The people must be taught “to know and to value their own rights; to discern and provide against invasions of theml to distinguish between oppression and the necessary exercise of lawful authority; … to discriminate the spirit of liberty from that of licentiousness – cherishing the first, avoiding the last; and uniting a speedy but temperate vigilance against encroachments, with an inviolable respect to the laws.”

And so we come to immigration, which is not so hard a concept once we’ve grasped the necessity of virtue for the rule of law.

As I said earlier, we have the right and the duty to regulate immigration. If we decided that all the world possessed the “vigilance” and discriminating ability needed for republican government, we might do away with restrictions to immigration. But so long as that is not the case, and I claim that it is not, then we must limit immigration. “By what standard! Who are you to decide?” I am not the one to do so because I am not an elected official, but when I vote I will vote for one with a sensible immigration policy. And there can be no fixed “standard;” rather, the elected statesmen must prudently decide what is necessary for good government. Similarly, the people must prudently decide which statesman to elect. Prudence and a “frequent recurrence to fundamental principles” must be our guiding light.
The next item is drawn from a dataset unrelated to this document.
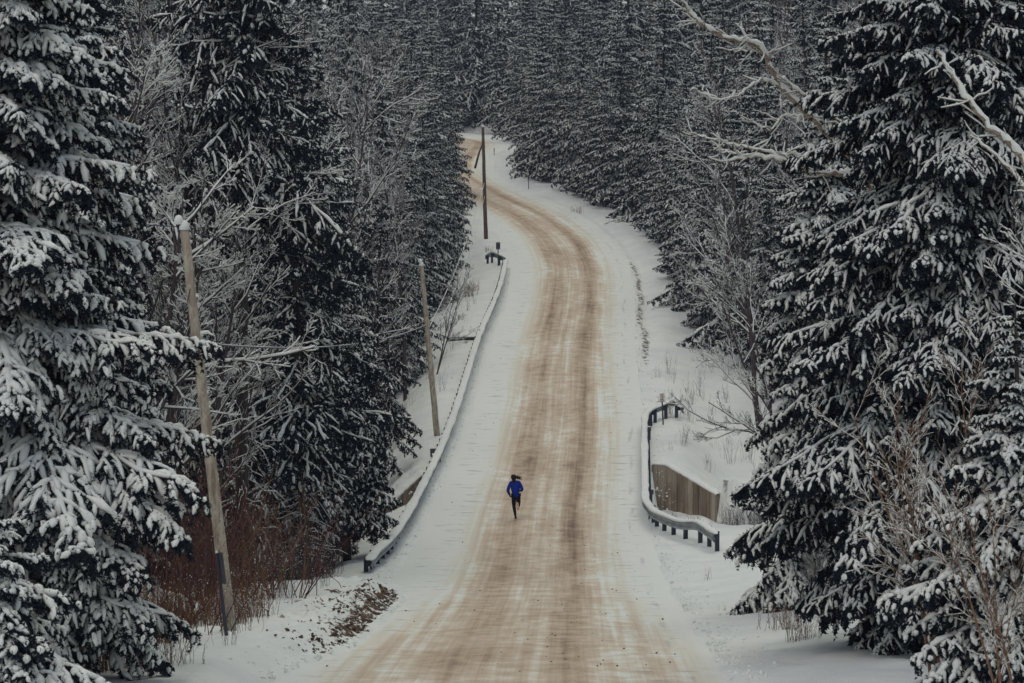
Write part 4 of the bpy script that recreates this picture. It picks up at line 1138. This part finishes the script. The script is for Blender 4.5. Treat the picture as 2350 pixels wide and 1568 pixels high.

On the issue of immigration, Alexander Hamilton wrote:

“In the recommendation to admit indiscriminately foreign emigrants of every description to the privileges of American citizens, on their first entrance into our country, there is an attempt to break down every pale which has been erected for the preservation of a national spirit and a national character; and to let in the most powerful means of perverting and corrupting both the one and the other.”

My claim is three-fold:

1st, Republican virtue, as understood by the founders, is necessary for the maintenance of our rights. Without it, a lazy and profligate people gladly sell their freedom for comforts and false security.

2nd, limiting immigration is necessary for the maintenance of republican virtue and as such, is a reasonable action for statesmen to take.

3rd, That our founders intended for us to guard our rights and part of that was regulating immigration. This is not something we are simply “allowed” to do, but it is our duty.